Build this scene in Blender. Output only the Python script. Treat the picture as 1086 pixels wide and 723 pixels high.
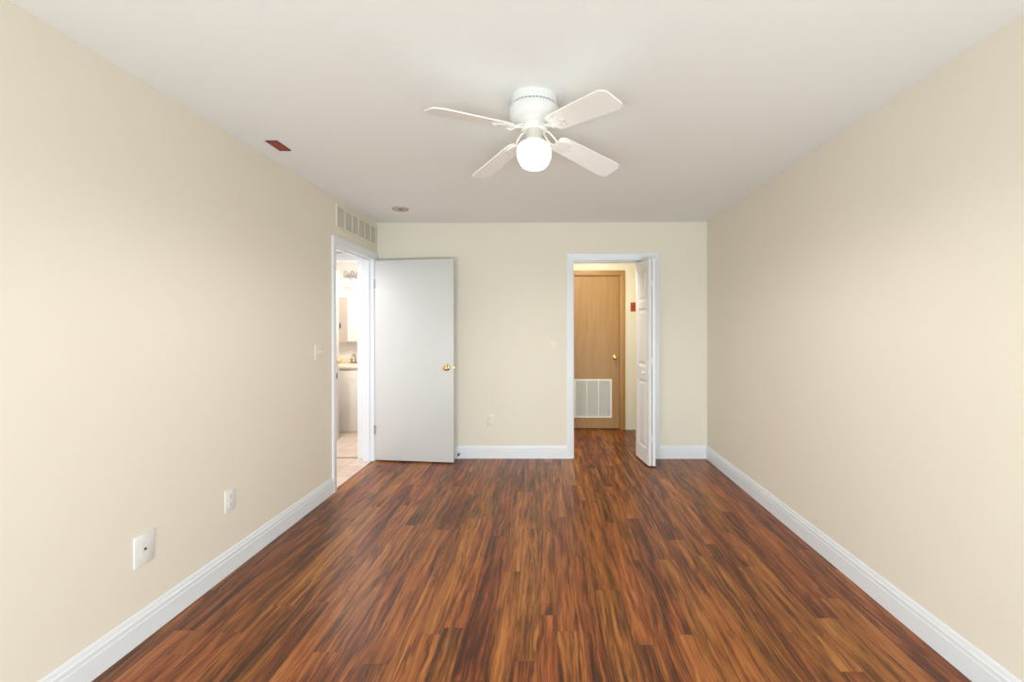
import bpy, bmesh, math, random
from mathutils import Matrix, Vector

# ------------------------------------------------------------------ reset
for o in list(bpy.data.objects):
    bpy.data.objects.remove(o, do_unlink=True)
S = bpy.context.scene
COL = S.collection
PI = math.pi


def lin(r, g, b):
    def f(c):
        c /= 255.0
        return c / 12.92 if c <= 0.04045 else ((c + 0.055) / 1.055) ** 2.4
    return (f(r), f(g), f(b), 1.0)


# ------------------------------------------------------------------ camera
F, CX, CY = 483.0, 577.70, 347.41
YAW, PITCH, ROLL, CAM_H = -0.0082, -0.0022, -0.0014, 1.363


def ray(u, v):
    c, s = math.cos(ROLL), math.sin(ROLL)
    u, v = c * u + s * v, -s * u + c * v
    x, y, z = u / F, 1.0, -v / F
    c, s = math.cos(PITCH), math.sin(PITCH)
    y, z = c * y - s * z, s * y + c * z
    c, s = math.cos(YAW), math.sin(YAW)
    x, y = c * x + s * y, -s * x + c * y
    return Vector((x, y, z))


fwd = ray(0, 0).normalized()
rgt = (ray(100, 0) - ray(0, 0)).normalized()
up = (ray(0, -100) - ray(0, 0)).normalized()
cd = bpy.data.cameras.new('camera')
cam = bpy.data.objects.new('camera', cd)
COL.objects.link(cam)
M = Matrix((rgt, up, -fwd)).transposed().to_4x4()
M.translation = Vector((0, 0, CAM_H))
cam.matrix_world = M
cd.sensor_fit = 'HORIZONTAL'
cd.sensor_width = 36.0
cd.lens = F / 1086.0 * 36.0
cd.shift_x = -(CX - 543.0) / 1086.0
cd.shift_y = (CY - 361.5) / 1086.0
cd.clip_start = 0.02
S.camera = cam

# ------------------------------------------------------------------ view + light
S.view_settings.view_transform = 'Standard'
S.view_settings.look = 'None'
S.view_settings.exposure = 0.10
S.view_settings.gamma = 1.0
S.view_settings.use_curve_mapping = False

W = bpy.data.worlds.new('world')
S.world = W
W.use_nodes = True
bg = W.node_tree.nodes['Background']
bg.inputs[0].default_value = (0.80, 0.90, 1.0, 1)
bg.inputs[1].default_value = 1.0


def area(name, loc, size, power, color, rot):
    d = bpy.data.lights.new(name, 'AREA')
    d.shape = 'RECTANGLE'
    d.size, d.size_y = size
    d.energy = power
    d.color = color
    o = bpy.data.objects.new(name, d)
    COL.objects.link(o)
    o.location = loc
    o.rotation_euler = rot
    return o


# room dimensions (metres); Y runs away from the camera
XL, XR, YB, YR, H = -1.776, 1.637, 4.715, -2.0, 2.44
T = 0.115
YC = 6.03      # far wall of the closet passage
YBATH = 6.37   # far wall of the bathroom

# daylight for the unseen window behind the camera; added hall fill; bathroom and passage bulbs
area('window_daylight', (-0.05, YR + 0.05, 0.36), (3.0, 0.6), 134, (0.81, 0.955, 1.0), (PI / 2, 0, 0))  # low strip, its height shaped to even the light along the room
area('hall_fill', (-2.60, 3.90, 2.10), (0.25, 0.25), 19, (0.95, 0.96, 1.0), (0, 0, 0))  # added fill without a lamp, brightens the far end of the bedroom
area('bath_bulb', (-2.45, 5.25, 2.40), (0.5, 0.5), 26, (1.0, 0.96, 0.91), (0, 0, 0))
area('closet_bulb', (0.45, 5.08, 2.41), (0.3, 0.3), 16.5, (1.0, 0.91, 0.69), (0, 0, 0))

# ------------------------------------------------------------------ helpers


def add_box(bm, x0, x1, y0, y1, z0, z1, bev=0.0, seg=2, mtx=None):
    r = bmesh.ops.create_cube(bm, size=1.0)
    vs = r['verts']
    sx, sy, sz = x1 - x0, y1 - y0, z1 - z0
    for v in vs:
        v.co = Vector((x0 + (v.co.x + .5) * sx, y0 + (v.co.y + .5) * sy, z0 + (v.co.z + .5) * sz))
    if bev > 0:
        es = list({e for v in vs for e in v.link_edges})
        q = bmesh.ops.bevel(bm, geom=es, offset=bev, segments=seg, profile=0.5, affect='EDGES')
        vs = list({v for f in q['faces'] for v in f.verts} | {v for v in vs if v.is_valid})
    if mtx is not None:
        for v in vs:
            v.co = mtx @ v.co
    return vs


def add_lathe(bm, prof, seg=48, mtx=None, cap=True):
    """prof: list of (radius, height); revolved about local Z."""
    rings = []
    for r, z in prof:
        if r < 1e-6:
            rings.append([bm.verts.new((0, 0, z))])
        else:
            rings.append([bm.verts.new((r * math.cos(2 * PI * k / seg), r * math.sin(2 * PI * k / seg), z)) for k in range(seg)])
    for a, b in zip(rings, rings[1:]):
        for k in range(seg):
            k2 = (k + 1) % seg
            if len(a) == 1 and len(b) == 1:
                continue
            if len(a) == 1:
                bm.faces.new((a[0], b[k], b[k2]))
            elif len(b) == 1:
                bm.faces.new((a[k], a[k2], b[0]))
            else:
                bm.faces.new((a[k], a[k2], b[k2], b[k]))
    if cap:
        for rr in (rings[0], rings[-1]):
            if len(rr) > 1:
                bm.faces.new(rr)
    vs = [v for rr in rings for v in rr]
    if mtx is not None:
        for v in vs:
            v.co = mtx @ v.co
    return vs


def add_tube(bm, pts, rad, seg=10, closed=False):
    pts = [Vector(p) for p in pts]
    n = len(pts)
    rings = []
    prev = None
    for i, p in enumerate(pts):
        if closed:
            t = (pts[(i + 1) % n] - pts[i - 1]).normalized()
        else:
            t = (pts[min(i + 1, n - 1)] - pts[max(i - 1, 0)]).normalized()
        if prev is None:
            a = Vector((0, 0, 1)) if abs(t.z) < .9 else Vector((1, 0, 0))
            u = t.cross(a).normalized()
        else:
            u = (prev - t * prev.dot(t)).normalized()
        prev = u
        w = t.cross(u)
        r = rad[i] if isinstance(rad, (list, tuple)) else rad
        rings.append([bm.verts.new(p + r * (math.cos(2 * PI * k / seg) * u + math.sin(2 * PI * k / seg) * w)) for k in range(seg)])
    prs = list(zip(rings, rings[1:]))
    if closed:
        prs.append((rings[-1], rings[0]))
    for a, b in prs:
        for k in range(seg):
            k2 = (k + 1) % seg
            bm.faces.new((a[k], a[k2], b[k2], b[k]))
    if not closed:
        bm.faces.new(rings[0])
        bm.faces.new(rings[-1])


def add_prism(bm, poly, axis, a0, a1, mtx=None):
    """extrude a 2-D polygon along 'x','y' or 'z' from a0 to a1."""
    def co(p, a):
        if axis == 'x':
            return (a, p[0], p[1])
        if axis == 'y':
            return (p[0], a, p[1])
        return (p[0], p[1], a)
    A = [bm.verts.new(co(p, a0)) for p in poly]
    B = [bm.verts.new(co(p, a1)) for p in poly]
    n = len(poly)
    bm.faces.new(A)
    bm.faces.new(list(reversed(B)))
    for k in range(n):
        bm.faces.new((A[k], B[k], B[(k + 1) % n], A[(k + 1) % n]))
    if mtx is not None:
        for v in A + B:
            v.co = mtx @ v.co
    return A + B


def obj(name, bm, mat, parent=None, smooth=False, angle=35):
    bmesh.ops.recalc_face_normals(bm, faces=bm.faces)
    me = bpy.data.meshes.new(name)
    bm.to_mesh(me)
    bm.free()
    me.materials.append(mat)
    o = bpy.data.objects.new(name, me)
    COL.objects.link(o)
    if smooth:
        for p in me.polygons:
            p.use_smooth = True
        try:
            me.set_sharp_from_angle(angle=math.radians(angle))
        except Exception:
            pass
    if parent:
        o.parent = parent
    return o


def tag(o, label, cat, group=None):
    o['label'] = label
    o['category'] = cat
    if group:
        o['group'] = group
    return o


def thing(name, label, cat, loc, rot=(0, 0, 0), group=None):
    o = bpy.data.objects.new(name, None)
    o.empty_display_size = 0.05
    COL.objects.link(o)
    o.location = loc
    o.rotation_euler = rot
    return tag(o, label, cat, group)


def struct(o, label=None, cat=None):
    o['kind'] = 'structure'
    if label:
        o['label'] = label
        o['category'] = cat
    return o


def NB():
    return bmesh.new()


# ------------------------------------------------------------------ materials


def mat(name, col, rough=0.5, metal=0.0, spec=0.5, bump=None, var=None, emit=None, estr=0.0, coat=0.0):
    m = bpy.data.materials.new(name)
    m.use_nodes = True
    nt = m.node_tree
    b = nt.nodes['Principled BSDF']
    b.inputs['Base Color'].default_value = col
    b.inputs['Roughness'].default_value = rough
    b.inputs['Metallic'].default_value = metal
    b.inputs['Specular IOR Level'].default_value = spec
    b.inputs['Coat Weight'].default_value = coat
    tc = nt.nodes.new('ShaderNodeNewGeometry')
    if var:
        sc, amt = var
        n = nt.nodes.new('ShaderNodeTexNoise')
        n.inputs['Scale'].default_value = sc
        n.inputs['Detail'].default_value = 4
        nt.links.new(tc.outputs['Position'], n.inputs['Vector'])
        mx = nt.nodes.new('ShaderNodeMix')
        mx.data_type = 'RGBA'
        mx.inputs[6].default_value = tuple(c * (1 - amt) for c in col[:3]) + (1,)
        mx.inputs[7].default_value = tuple(min(1, c * (1 + amt)) for c in col[:3]) + (1,)
        nt.links.new(n.outputs['Fac'], mx.inputs[0])
        nt.links.new(mx.outputs[2], b.inputs['Base Color'])
    if bump:
        sc, st = bump
        n = nt.nodes.new('ShaderNodeTexNoise')
        n.inputs['Scale'].default_value = sc
        n.inputs['Detail'].default_value = 3
        nt.links.new(tc.outputs['Position'], n.inputs['Vector'])
        bp = nt.nodes.new('ShaderNodeBump')
        bp.inputs['Strength'].default_value = st
        bp.inputs['Distance'].default_value = 0.002
        nt.links.new(n.outputs['Fac'], bp.inputs['Height'])
        nt.links.new(bp.outputs['Normal'], b.inputs['Normal'])
    if emit:
        b.inputs['Emission Color'].default_value = emit
        b.inputs['Emission Strength'].default_value = estr
    return m


M_wall = mat('cream_wall_paint', (0.865, 0.805, 0.695, 1), 0.75, spec=0.25, bump=(160, 0.12), var=(1.6, 0.015))
M_ceil = mat('white_ceiling_paint', (0.90, 0.905, 0.90, 1), 0.85, spec=0.2, bump=(120, 0.15))
M_trim = mat('white_trim_paint', (0.86, 0.895, 0.94, 1), 0.35, spec=0.45)
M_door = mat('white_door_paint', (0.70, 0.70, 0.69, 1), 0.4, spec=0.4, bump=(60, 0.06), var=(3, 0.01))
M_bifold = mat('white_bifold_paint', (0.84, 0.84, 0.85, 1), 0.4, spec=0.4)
M_closet = mat('yellow_cream_passage_paint', (0.86, 0.835, 0.72, 1), 0.75, spec=0.25, bump=(160, 0.12))
M_bathwall = mat('bathroom_paint', (0.76, 0.715, 0.685, 1), 0.7, spec=0.3)
M_plate = mat('white_plate_plastic', (0.86, 0.86, 0.84, 1), 0.3)
M_ivory = mat('ivory_plate_plastic', (0.86, 0.79, 0.66, 1), 0.35)
M_dark = mat('dark_gap_shade', (0.02, 0.02, 0.02, 1), 0.6)
M_slot = mat('grey_slot', (0.30, 0.28, 0.25, 1), 0.6)
M_brass = mat('polished_brass', (0.83, 0.62, 0.25, 1), 0.18, metal=1.0)
M_steel = mat('satin_steel', (0.55, 0.54, 0.52, 1), 0.35, metal=1.0)
M_bronze = mat('dark_bronze', (0.06, 0.055, 0.05, 1), 0.45, metal=0.6)
M_chrome = mat('brushed_nickel', (0.38, 0.35, 0.32, 1), 0.3, metal=1.0)
M_fan = mat('white_fan_enamel', (0.80, 0.80, 0.79, 1), 0.3)
M_neck = mat('cream_fan_enamel', (0.60, 0.575, 0.52, 1), 0.35)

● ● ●

> **CHALLENGE**: Your task is to extract the lines running from the one with "0.06), var=(3, 0.01))" to the end of the material, inclusive, copying each exactly and adding nothing.

> **REPLY TO THE EXERCISE**:
M_door = mat('white_door_paint', (0.70, 0.70, 0.69, 1), 0.4, spec=0.4, bump=(60, 0.06), var=(3, 0.01))
M_bifold = mat('white_bifold_paint', (0.84, 0.84, 0.85, 1), 0.4, spec=0.4)
M_closet = mat('yellow_cream_passage_paint', (0.86, 0.835, 0.72, 1), 0.75, spec=0.25, bump=(160, 0.12))
M_bathwall = mat('bathroom_paint', (0.76, 0.715, 0.685, 1), 0.7, spec=0.3)
M_plate = mat('white_plate_plastic', (0.86, 0.86, 0.84, 1), 0.3)
M_ivory = mat('ivory_plate_plastic', (0.86, 0.79, 0.66, 1), 0.35)
M_dark = mat('dark_gap_shade', (0.02, 0.02, 0.02, 1), 0.6)
M_slot = mat('grey_slot', (0.30, 0.28, 0.25, 1), 0.6)
M_brass = mat('polished_brass', (0.83, 0.62, 0.25, 1), 0.18, metal=1.0)
M_steel = mat('satin_steel', (0.55, 0.54, 0.52, 1), 0.35, metal=1.0)
M_bronze = mat('dark_bronze', (0.06, 0.055, 0.05, 1), 0.45, metal=0.6)
M_chrome = mat('brushed_nickel', (0.38, 0.35, 0.32, 1), 0.3, metal=1.0)
M_fan = mat('white_fan_enamel', (0.80, 0.80, 0.79, 1), 0.3)
M_neck = mat('cream_fan_enamel', (0.60, 0.575, 0.52, 1), 0.35)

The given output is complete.